What about connectors?

While prices of semiconductors and passives will decline in 2002, so will connector tags.

Connector price erosion is usually in the 2-4% range, but last year it was double that, says connector industry researcher Ron Bishop. He expects price to fall about 5-7% in 2002.

"We still have an overcapacity situation, high inventories and not a tremendous amount of demand. That means lower prices."

It also means there will be consolidation in the connector industry which declined about 20% in 2001 from $30.5 billion in 2001.

"I think something will happen with one or two of the top 10," says Bishop. "There is a tremendous amount of price pressure to consolidate at the low end with small and mid-sized companies.

But consolidation is nothing new to the connector industry.

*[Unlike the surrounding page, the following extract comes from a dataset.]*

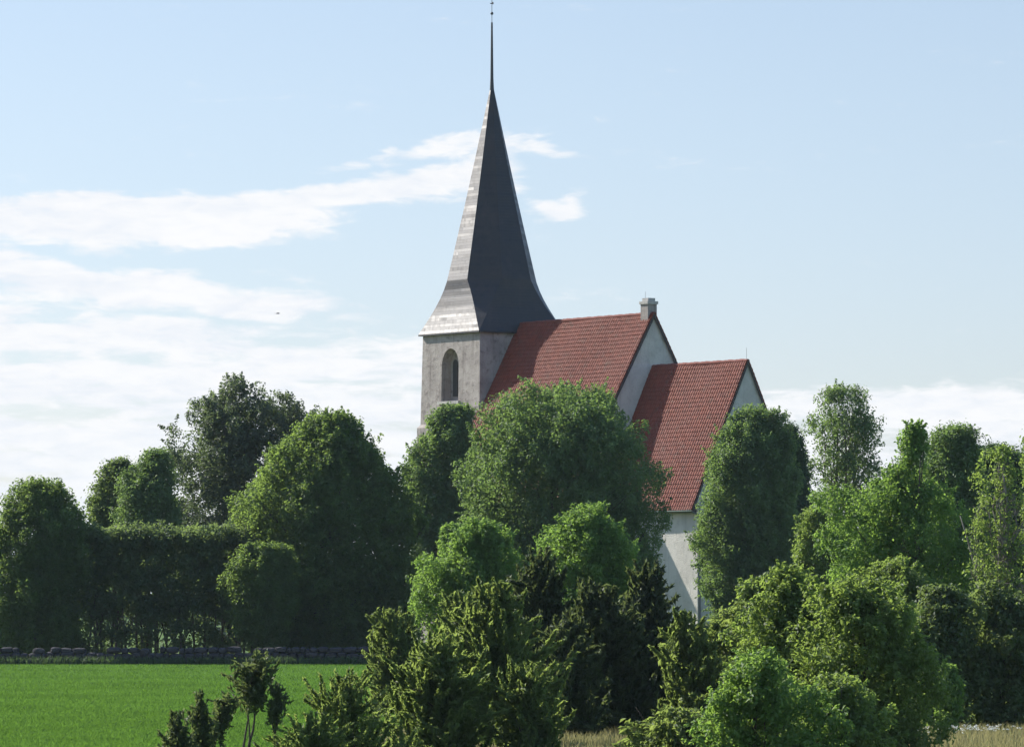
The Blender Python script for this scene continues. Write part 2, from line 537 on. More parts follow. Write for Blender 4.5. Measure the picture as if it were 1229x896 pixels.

In recent years, connector industry leader Tyco alone has acquired AMP, MA/COM, Thomas and Betts and Augat. Now Tyco wants to break out its electronics sector as a separate business.

Consolidation coupled with an economic recovery, however, could mean longer leadtimes and higher prices. Because connector business declined, "everybody has gotten conservative," says Bishop.

"Companies have gone through a period of having too much inventory, too much capacity. They are not going to build inventories or manufacturing capacity. They have adopted a wait and see attitude."

 

Tips to avoid electronics buyers' headaches

  • Qualify additional suppliers of flash DSP and tantalum capacitors because of potential shortages when the next boom comes.
  • Keep an eye on supply consolidation, particularly in DRAM. As few as four suppliers could own 80% of the supply base.